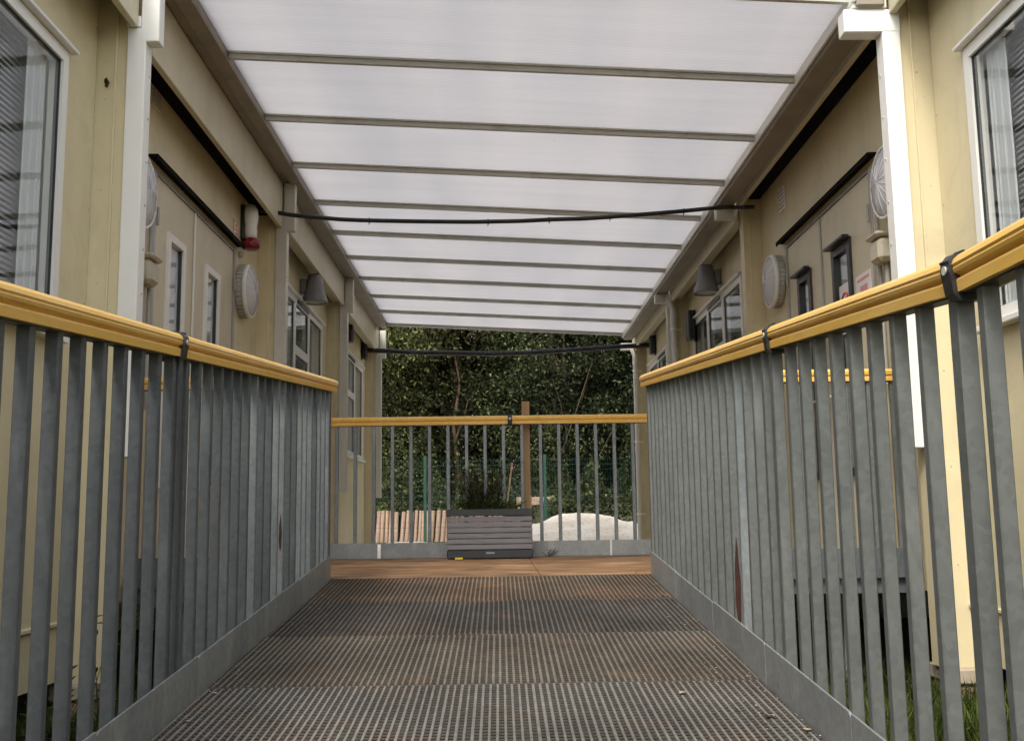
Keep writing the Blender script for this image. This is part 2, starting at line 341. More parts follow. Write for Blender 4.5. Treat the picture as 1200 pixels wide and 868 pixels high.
# ------------------------------------------------------------------ ramp
ramp_t=thing('access_ramp','long sloping walkway ramp of small-mesh grating panels between two barred railings','ramp',(0,2.5,rz(2.5)))
edges=[5.245,4.52,3.785,3.07,2.33,1.6,.87,.14,-.6]
mats=[3,2,1,0,1,0,2,0]
for k in range(len(edges)-1):
    y1,y0=edges[k]-.003,edges[k+1]+.003
    off=[0,.004,.009,.002,.006,0,.003,.005][k]
    xl,xr=LK-.0,RK
    lift=[0,.0,.002,0,.001,0,0,0][k]
    ribs=part(ramp_t); n=int((xr-xl)/.0200)
    for i in range(n+1):
        x=xl+.006+off+i*.0200
        if x+.004>xr-.002: break
        w=.0033+rnd.uniform(-.0005,.0005)
        t=lift
        ribs.add([(x-w,y0,rz(y0)-.03),(x+w,y0,rz(y0)-.03),(x+w,y1,rz(y1)-.03),(x-w,y1,rz(y1)-.03),
                  (x-w,y0,rz(y0)+t),(x+w,y0,rz(y0)+t),(x+w,y1,rz(y1)+t),(x-w,y1,rz(y1)+t)],
                 [(0,3,2,1),(4,5,6,7),(0,1,5,4),(1,2,6,5),(2,3,7,6),(3,0,4,7)])
    p=ribs.build('grating_panel',M['rib'][mats[k]],ramp_t)
    cr=part(p); wb=part(p); m=int((y1-y0)/.0252)
    for j in range(m+1):
        y=y0+.006+j*.0252; z=rz(y)+lift-.0012; w=.0056+rnd.uniform(-.0005,.0005)
        if j==0: w=.0055
        cr.box(xl+.003,xr-.003,y-w*1.0,y+w*1.0,z-.0035,z); wb.box(xl+.0031,xr-.0031,y-w*.45,y+w*.45,z-.022,z-.0036)
    cr.build('cross_bars',M['cross'][mats[k]],p); wb.build('shade_black_webs','blackshade',p)  # webs coloured near-black so the grating holes read as shaded
fr=part(ramp_t)
for x in (LK-.002,RK+.002-.05,-.05):
    y0,y1=-.6,5.24
    fr.add([(x,y0,rz(y0)-.14),(x+.05,y0,rz(y0)-.14),(x+.05,y1,rz(y1)-.14),(x,y1,rz(y1)-.14),
            (x,y0,rz(y0)-.032),(x+.05,y0,rz(y0)-.032),(x+.05,y1,rz(y1)-.032),(x,y1,rz(y1)-.032)],
           [(0,3,2,1),(4,5,6,7),(0,1,5,4),(1,2,6,5),(2,3,7,6),(3,0,4,7)])
fr.build('stringer','galvk',ramp_t)
for y in (.2,2.6,5.0):
    for x in (LK+.03,RK-.03):
        part(ramp_t).bar(x,y,GZ-.05,rz(y)-.141,.06,.06).build('leg','galvk',ramp_t)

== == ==

WHAT IS ASKED
Show every line above in which the word "part" occurs.

SOLUTION FOR THIS PROBLEM
Keep writing the Blender script for this image. This is part 2, starting at line 341. More parts follow. Write for Blender 4.5. Treat the picture as 1200 pixels wide and 868 pixels high.
    ribs=part(ramp_t); n=int((xr-xl)/.0200)
    cr=part(p); wb=part(p); m=int((y1-y0)/.0252)
fr=part(ramp_t)
        part(ramp_t).bar(x,y,GZ-.05,rz(y)-.141,.06,.06).build('leg','galvk',ramp_t)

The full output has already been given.